I say the Philadelphia LOVE was a high point. Probably the highest for me was to see the LOVE in Central Park across from the Plaza Hotel [November 29, 1971–January 5, 1972]. And its effect on people was immediate and spontaneous. People, people could just not resist climbing in, through around, all over the LOVE. And of course that wasn’t so happy because Cor-Ten steel is very, very, rather a tender medium, and takes scuffing and graffiti and so forth very badly. But that was a very gratifying experience for me. It was quite obvious that everybody did love the LOVE.
— Robert Indiana, interviewed by Susan Elizabeth Ryan, January 13, 1991, Robert Indiana: Figures of Speech Archive 1987–2005
Indiana first began experimenting with his stacked LOVE image in 1964, in a series of rubbings that he sent to friends as Christmas cards.
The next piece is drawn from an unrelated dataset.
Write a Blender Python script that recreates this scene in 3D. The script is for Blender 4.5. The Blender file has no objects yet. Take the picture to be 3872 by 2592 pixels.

Over the following months Indiana experimented further with this format, painting the first canvases in his LOVE series. In May of 1965 the first LOVE painting to be exhibited in a gallery was included in a solo exhibition at the Rolf Nelson Gallery, Los Angeles, and in November the Museum of Modern Art’s Christmas card featuring the artist’s red, blue, and green image was released.
Indiana’s first LOVE sculpture, which debuted in his 1966 solo show at the Stable Gallery, New York, was a 12-inch hand-cut aluminum work published by Multiples, Inc. His first monumental LOVE, a 144-inch Cor-Ten steel sculpture, was fabricated at Lippincott, Inc, in 1970, and made its public debut that year in Seven Outside, at the Indianapolis Museum of Art. This 96-inch edition of his Cor-Ten steel LOVE was fabricated between 1997 and 1999 at Milgo/Bufkin, Brooklyn, New York.